═════ RECORDED DATA

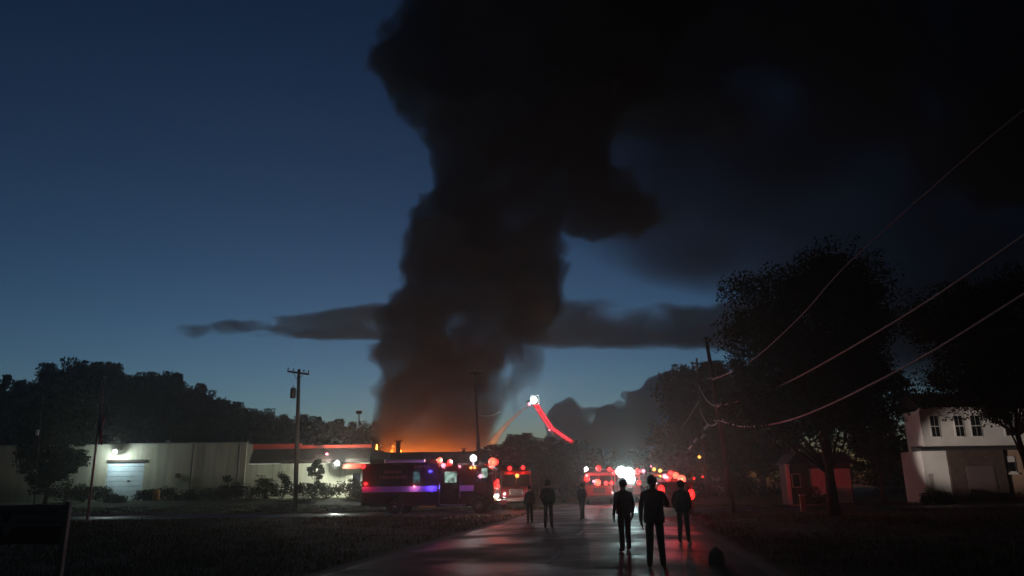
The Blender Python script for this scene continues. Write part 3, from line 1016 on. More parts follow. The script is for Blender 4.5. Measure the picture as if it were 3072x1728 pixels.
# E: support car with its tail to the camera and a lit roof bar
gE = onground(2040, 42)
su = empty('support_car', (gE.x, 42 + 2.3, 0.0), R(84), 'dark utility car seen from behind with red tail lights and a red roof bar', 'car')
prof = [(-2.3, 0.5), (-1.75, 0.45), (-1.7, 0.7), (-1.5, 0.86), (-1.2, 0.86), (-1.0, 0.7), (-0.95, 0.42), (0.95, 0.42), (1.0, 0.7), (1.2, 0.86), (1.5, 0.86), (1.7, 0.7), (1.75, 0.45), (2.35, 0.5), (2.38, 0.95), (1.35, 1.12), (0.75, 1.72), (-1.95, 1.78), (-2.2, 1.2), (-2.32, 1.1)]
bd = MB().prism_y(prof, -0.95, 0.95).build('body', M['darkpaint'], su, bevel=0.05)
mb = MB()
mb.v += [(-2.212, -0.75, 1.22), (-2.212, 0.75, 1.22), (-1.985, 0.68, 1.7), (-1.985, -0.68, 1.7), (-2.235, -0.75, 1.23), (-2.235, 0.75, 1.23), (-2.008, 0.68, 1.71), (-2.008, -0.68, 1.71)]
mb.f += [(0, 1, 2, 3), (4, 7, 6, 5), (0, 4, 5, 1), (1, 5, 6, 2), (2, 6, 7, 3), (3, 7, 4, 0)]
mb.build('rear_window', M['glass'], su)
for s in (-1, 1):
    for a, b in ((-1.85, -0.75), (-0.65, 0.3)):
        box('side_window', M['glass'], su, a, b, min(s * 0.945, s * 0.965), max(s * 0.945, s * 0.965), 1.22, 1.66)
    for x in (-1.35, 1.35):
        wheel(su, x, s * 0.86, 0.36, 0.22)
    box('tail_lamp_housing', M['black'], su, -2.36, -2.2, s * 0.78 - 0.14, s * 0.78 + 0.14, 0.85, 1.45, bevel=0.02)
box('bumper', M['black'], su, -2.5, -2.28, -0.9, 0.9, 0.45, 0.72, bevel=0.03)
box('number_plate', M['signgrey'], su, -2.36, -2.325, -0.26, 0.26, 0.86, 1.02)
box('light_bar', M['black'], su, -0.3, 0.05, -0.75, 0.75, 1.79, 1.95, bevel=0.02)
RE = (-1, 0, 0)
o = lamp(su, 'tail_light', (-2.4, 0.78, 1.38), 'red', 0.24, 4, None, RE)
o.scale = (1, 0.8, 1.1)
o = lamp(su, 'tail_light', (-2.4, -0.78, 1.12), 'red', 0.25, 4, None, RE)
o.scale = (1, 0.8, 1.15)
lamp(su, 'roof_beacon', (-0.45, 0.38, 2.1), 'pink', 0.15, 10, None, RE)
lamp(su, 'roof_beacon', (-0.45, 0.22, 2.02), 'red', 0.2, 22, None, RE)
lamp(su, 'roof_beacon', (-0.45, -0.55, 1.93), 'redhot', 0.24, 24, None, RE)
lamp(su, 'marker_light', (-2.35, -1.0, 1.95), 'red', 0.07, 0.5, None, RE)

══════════

EXERCISE PROMPT
Leave out the pictures and give the listing above again exactly.

EXPECTED ANSWER
The Blender Python script for this scene continues. Write part 3, from line 1016 on. More parts follow. The script is for Blender 4.5. Measure the picture as if it were 3072x1728 pixels.
# E: support car with its tail to the camera and a lit roof bar
gE = onground(2040, 42)
su = empty('support_car', (gE.x, 42 + 2.3, 0.0), R(84), 'dark utility car seen from behind with red tail lights and a red roof bar', 'car')
prof = [(-2.3, 0.5), (-1.75, 0.45), (-1.7, 0.7), (-1.5, 0.86), (-1.2, 0.86), (-1.0, 0.7), (-0.95, 0.42), (0.95, 0.42), (1.0, 0.7), (1.2, 0.86), (1.5, 0.86), (1.7, 0.7), (1.75, 0.45), (2.35, 0.5), (2.38, 0.95), (1.35, 1.12), (0.75, 1.72), (-1.95, 1.78), (-2.2, 1.2), (-2.32, 1.1)]
bd = MB().prism_y(prof, -0.95, 0.95).build('body', M['darkpaint'], su, bevel=0.05)
mb = MB()
mb.v += [(-2.212, -0.75, 1.22), (-2.212, 0.75, 1.22), (-1.985, 0.68, 1.7), (-1.985, -0.68, 1.7), (-2.235, -0.75, 1.23), (-2.235, 0.75, 1.23), (-2.008, 0.68, 1.71), (-2.008, -0.68, 1.71)]
mb.f += [(0, 1, 2, 3), (4, 7, 6, 5), (0, 4, 5, 1), (1, 5, 6, 2), (2, 6, 7, 3), (3, 7, 4, 0)]
mb.build('rear_window', M['glass'], su)
for s in (-1, 1):
    for a, b in ((-1.85, -0.75), (-0.65, 0.3)):
        box('side_window', M['glass'], su, a, b, min(s * 0.945, s * 0.965), max(s * 0.945, s * 0.965), 1.22, 1.66)
    for x in (-1.35, 1.35):
        wheel(su, x, s * 0.86, 0.36, 0.22)
    box('tail_lamp_housing', M['black'], su, -2.36, -2.2, s * 0.78 - 0.14, s * 0.78 + 0.14, 0.85, 1.45, bevel=0.02)
box('bumper', M['black'], su, -2.5, -2.28, -0.9, 0.9, 0.45, 0.72, bevel=0.03)
box('number_plate', M['signgrey'], su, -2.36, -2.325, -0.26, 0.26, 0.86, 1.02)
box('light_bar', M['black'], su, -0.3, 0.05, -0.75, 0.75, 1.79, 1.95, bevel=0.02)
RE = (-1, 0, 0)
o = lamp(su, 'tail_light', (-2.4, 0.78, 1.38), 'red', 0.24, 4, None, RE)
o.scale = (1, 0.8, 1.1)
o = lamp(su, 'tail_light', (-2.4, -0.78, 1.12), 'red', 0.25, 4, None, RE)
o.scale = (1, 0.8, 1.15)
lamp(su, 'roof_beacon', (-0.45, 0.38, 2.1), 'pink', 0.15, 10, None, RE)
lamp(su, 'roof_beacon', (-0.45, 0.22, 2.02), 'red', 0.2, 22, None, RE)
lamp(su, 'roof_beacon', (-0.45, -0.55, 1.93), 'redhot', 0.24, 24, None, RE)
lamp(su, 'marker_light', (-2.35, -1.0, 1.95), 'red', 0.07, 0.5, None, RE)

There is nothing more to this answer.